** BEGIN Stored data **

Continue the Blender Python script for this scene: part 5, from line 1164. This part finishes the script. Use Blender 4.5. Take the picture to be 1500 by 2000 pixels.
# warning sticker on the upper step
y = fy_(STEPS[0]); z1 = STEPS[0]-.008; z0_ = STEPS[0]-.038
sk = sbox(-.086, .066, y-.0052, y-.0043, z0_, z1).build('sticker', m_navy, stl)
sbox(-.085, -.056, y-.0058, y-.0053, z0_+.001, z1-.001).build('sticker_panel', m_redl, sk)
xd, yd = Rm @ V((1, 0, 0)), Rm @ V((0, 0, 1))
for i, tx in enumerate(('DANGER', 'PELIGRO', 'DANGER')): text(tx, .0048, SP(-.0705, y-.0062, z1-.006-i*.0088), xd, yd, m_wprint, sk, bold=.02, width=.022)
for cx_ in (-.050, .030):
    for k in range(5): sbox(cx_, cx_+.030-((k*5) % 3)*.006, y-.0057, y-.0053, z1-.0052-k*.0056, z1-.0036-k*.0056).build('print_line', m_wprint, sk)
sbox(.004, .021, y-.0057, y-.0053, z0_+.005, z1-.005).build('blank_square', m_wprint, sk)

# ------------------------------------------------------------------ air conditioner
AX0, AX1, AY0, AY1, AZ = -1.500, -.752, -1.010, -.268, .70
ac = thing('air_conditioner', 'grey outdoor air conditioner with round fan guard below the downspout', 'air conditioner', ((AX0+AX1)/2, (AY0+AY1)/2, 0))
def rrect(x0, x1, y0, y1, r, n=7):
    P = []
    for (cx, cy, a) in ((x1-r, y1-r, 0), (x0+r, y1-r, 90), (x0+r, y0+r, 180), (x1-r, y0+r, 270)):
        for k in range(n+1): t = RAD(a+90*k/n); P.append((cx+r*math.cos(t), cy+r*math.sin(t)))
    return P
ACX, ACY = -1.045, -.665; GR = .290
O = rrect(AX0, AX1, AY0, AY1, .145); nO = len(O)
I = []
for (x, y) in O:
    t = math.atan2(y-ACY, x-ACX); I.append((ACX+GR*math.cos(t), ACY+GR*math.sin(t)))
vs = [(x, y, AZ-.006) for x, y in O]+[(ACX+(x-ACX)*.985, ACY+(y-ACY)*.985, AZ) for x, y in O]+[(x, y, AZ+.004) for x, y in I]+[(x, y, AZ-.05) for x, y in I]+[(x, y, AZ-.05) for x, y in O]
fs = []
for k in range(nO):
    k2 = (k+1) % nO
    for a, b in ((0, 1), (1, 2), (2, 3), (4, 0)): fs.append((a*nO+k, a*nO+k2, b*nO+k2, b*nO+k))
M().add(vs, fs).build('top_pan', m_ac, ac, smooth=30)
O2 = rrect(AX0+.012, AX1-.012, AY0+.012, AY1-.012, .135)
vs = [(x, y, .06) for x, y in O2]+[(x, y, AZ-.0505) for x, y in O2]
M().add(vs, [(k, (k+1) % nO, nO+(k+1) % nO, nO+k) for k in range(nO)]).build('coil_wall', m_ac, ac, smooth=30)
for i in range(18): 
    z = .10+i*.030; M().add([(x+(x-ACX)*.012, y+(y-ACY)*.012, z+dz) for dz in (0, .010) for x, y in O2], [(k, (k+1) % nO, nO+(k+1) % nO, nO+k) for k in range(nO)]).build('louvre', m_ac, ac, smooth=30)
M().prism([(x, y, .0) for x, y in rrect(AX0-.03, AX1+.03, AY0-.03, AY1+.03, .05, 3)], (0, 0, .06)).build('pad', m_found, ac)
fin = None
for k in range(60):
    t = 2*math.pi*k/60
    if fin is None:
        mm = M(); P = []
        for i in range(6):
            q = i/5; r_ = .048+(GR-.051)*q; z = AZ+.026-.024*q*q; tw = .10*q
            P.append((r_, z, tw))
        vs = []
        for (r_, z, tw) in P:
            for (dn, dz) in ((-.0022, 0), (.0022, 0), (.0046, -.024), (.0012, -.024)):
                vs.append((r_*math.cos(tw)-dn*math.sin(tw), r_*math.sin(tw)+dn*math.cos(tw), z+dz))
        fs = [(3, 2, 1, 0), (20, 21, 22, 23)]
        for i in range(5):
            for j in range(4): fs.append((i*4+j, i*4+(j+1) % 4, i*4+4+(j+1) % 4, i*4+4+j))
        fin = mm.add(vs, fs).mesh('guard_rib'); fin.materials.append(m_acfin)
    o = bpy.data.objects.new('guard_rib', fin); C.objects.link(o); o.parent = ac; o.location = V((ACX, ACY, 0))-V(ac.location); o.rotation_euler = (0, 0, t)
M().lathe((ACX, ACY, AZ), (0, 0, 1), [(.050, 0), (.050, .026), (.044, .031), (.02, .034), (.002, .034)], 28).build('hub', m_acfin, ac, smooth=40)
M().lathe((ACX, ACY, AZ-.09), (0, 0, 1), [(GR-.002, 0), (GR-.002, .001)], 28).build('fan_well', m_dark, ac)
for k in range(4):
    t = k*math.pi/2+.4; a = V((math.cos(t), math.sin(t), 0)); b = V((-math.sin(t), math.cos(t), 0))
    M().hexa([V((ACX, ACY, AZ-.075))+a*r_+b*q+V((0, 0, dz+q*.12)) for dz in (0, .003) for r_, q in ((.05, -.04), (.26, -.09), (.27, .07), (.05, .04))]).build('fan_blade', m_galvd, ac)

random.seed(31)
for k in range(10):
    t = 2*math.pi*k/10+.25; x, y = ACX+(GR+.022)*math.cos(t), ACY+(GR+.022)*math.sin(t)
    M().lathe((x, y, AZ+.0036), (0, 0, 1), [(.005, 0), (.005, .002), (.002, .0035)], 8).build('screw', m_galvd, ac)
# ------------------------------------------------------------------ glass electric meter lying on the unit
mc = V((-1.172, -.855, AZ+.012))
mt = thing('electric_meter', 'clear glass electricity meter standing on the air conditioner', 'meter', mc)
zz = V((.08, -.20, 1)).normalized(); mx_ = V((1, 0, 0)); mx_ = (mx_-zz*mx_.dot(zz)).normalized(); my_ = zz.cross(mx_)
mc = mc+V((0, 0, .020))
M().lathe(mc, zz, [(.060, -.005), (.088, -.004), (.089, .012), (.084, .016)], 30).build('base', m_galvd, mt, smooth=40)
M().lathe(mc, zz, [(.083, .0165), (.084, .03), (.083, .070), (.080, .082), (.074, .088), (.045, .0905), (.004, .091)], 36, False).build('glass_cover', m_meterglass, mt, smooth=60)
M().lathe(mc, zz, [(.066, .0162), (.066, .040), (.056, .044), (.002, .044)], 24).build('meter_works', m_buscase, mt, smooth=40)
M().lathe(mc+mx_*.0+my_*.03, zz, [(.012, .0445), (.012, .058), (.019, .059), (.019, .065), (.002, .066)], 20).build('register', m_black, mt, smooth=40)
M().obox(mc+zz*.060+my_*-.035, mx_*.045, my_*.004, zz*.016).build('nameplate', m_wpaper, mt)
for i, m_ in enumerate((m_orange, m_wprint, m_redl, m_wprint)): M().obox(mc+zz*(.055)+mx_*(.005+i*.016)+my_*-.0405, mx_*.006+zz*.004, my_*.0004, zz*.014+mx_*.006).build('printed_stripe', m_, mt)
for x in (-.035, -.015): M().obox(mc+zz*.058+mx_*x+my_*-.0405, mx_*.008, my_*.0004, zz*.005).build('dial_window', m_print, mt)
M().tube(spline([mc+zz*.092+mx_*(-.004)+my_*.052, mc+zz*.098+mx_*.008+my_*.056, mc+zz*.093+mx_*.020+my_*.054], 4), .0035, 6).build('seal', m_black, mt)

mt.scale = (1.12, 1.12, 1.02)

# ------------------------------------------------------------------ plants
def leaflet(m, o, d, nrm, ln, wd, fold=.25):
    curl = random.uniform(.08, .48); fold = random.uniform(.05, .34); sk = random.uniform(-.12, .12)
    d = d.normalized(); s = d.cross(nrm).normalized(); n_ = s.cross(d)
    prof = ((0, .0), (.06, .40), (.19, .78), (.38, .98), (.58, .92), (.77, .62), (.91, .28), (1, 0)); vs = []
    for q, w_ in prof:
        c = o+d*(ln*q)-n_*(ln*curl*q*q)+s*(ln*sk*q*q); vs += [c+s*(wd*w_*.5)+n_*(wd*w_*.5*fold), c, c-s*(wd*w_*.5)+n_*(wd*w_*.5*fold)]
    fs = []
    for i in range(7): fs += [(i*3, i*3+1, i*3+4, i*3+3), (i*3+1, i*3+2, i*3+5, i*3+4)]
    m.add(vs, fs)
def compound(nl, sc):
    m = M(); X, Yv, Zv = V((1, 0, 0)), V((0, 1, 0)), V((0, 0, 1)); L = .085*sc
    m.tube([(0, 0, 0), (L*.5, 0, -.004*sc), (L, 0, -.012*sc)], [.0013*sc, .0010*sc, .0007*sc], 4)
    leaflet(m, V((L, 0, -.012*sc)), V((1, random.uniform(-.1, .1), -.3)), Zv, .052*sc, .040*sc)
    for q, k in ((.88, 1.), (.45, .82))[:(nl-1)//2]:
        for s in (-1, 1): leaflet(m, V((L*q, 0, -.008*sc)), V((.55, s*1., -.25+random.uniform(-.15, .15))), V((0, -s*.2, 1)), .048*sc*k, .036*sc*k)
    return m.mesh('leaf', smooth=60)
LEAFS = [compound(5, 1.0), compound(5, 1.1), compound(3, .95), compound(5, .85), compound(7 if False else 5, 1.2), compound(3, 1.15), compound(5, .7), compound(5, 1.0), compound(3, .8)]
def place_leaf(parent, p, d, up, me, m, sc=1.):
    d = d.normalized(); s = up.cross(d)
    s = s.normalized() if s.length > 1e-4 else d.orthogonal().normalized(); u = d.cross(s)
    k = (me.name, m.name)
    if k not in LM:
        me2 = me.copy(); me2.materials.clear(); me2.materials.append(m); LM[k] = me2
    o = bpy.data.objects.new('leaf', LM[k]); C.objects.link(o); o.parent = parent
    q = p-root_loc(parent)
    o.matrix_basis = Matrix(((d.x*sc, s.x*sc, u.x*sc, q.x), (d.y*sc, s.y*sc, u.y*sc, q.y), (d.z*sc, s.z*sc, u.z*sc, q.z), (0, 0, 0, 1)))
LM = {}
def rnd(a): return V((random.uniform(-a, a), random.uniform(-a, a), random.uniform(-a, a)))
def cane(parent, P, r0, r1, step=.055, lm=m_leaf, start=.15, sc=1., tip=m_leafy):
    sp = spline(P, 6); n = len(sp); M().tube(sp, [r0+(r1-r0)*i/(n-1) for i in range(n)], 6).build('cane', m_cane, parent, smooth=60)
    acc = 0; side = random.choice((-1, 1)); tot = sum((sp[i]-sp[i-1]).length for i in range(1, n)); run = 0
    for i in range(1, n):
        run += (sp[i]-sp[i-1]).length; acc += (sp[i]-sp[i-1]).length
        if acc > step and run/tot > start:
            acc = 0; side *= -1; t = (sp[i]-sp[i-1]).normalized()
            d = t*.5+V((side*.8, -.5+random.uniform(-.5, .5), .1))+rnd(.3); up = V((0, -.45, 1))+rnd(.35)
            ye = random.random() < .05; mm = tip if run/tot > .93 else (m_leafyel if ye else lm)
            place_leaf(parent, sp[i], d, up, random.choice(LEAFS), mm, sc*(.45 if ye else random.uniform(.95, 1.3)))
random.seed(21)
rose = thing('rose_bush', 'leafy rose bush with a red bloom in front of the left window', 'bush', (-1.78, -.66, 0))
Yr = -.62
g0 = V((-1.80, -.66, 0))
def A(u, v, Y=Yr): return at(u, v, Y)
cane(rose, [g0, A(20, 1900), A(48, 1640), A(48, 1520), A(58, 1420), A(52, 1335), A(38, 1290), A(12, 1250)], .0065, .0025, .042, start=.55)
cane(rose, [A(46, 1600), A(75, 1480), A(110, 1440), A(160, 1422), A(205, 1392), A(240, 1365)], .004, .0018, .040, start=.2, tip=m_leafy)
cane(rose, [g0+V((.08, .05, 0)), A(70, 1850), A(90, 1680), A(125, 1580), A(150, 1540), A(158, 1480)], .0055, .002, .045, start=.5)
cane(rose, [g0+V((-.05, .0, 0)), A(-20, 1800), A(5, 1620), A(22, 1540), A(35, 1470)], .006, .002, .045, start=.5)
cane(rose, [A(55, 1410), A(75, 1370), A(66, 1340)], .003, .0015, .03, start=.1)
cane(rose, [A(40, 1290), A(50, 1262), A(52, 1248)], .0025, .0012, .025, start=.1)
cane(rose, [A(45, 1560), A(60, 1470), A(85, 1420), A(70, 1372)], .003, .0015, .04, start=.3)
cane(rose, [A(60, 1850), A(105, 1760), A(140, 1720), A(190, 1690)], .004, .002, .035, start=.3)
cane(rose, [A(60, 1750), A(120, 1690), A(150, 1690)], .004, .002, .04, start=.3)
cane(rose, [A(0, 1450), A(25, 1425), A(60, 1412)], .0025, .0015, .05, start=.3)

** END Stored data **

Prompt
Return nothing but the lines from the start of the listing above through the line containing "z1-.005).build('blank_square', m_wprint, sk)", exactly as given.

Task answer
Continue the Blender Python script for this scene: part 5, from line 1164. This part finishes the script. Use Blender 4.5. Take the picture to be 1500 by 2000 pixels.
# warning sticker on the upper step
y = fy_(STEPS[0]); z1 = STEPS[0]-.008; z0_ = STEPS[0]-.038
sk = sbox(-.086, .066, y-.0052, y-.0043, z0_, z1).build('sticker', m_navy, stl)
sbox(-.085, -.056, y-.0058, y-.0053, z0_+.001, z1-.001).build('sticker_panel', m_redl, sk)
xd, yd = Rm @ V((1, 0, 0)), Rm @ V((0, 0, 1))
for i, tx in enumerate(('DANGER', 'PELIGRO', 'DANGER')): text(tx, .0048, SP(-.0705, y-.0062, z1-.006-i*.0088), xd, yd, m_wprint, sk, bold=.02, width=.022)
for cx_ in (-.050, .030):
    for k in range(5): sbox(cx_, cx_+.030-((k*5) % 3)*.006, y-.0057, y-.0053, z1-.0052-k*.0056, z1-.0036-k*.0056).build('print_line', m_wprint, sk)
sbox(.004, .021, y-.0057, y-.0053, z0_+.005, z1-.005).build('blank_square', m_wprint, sk)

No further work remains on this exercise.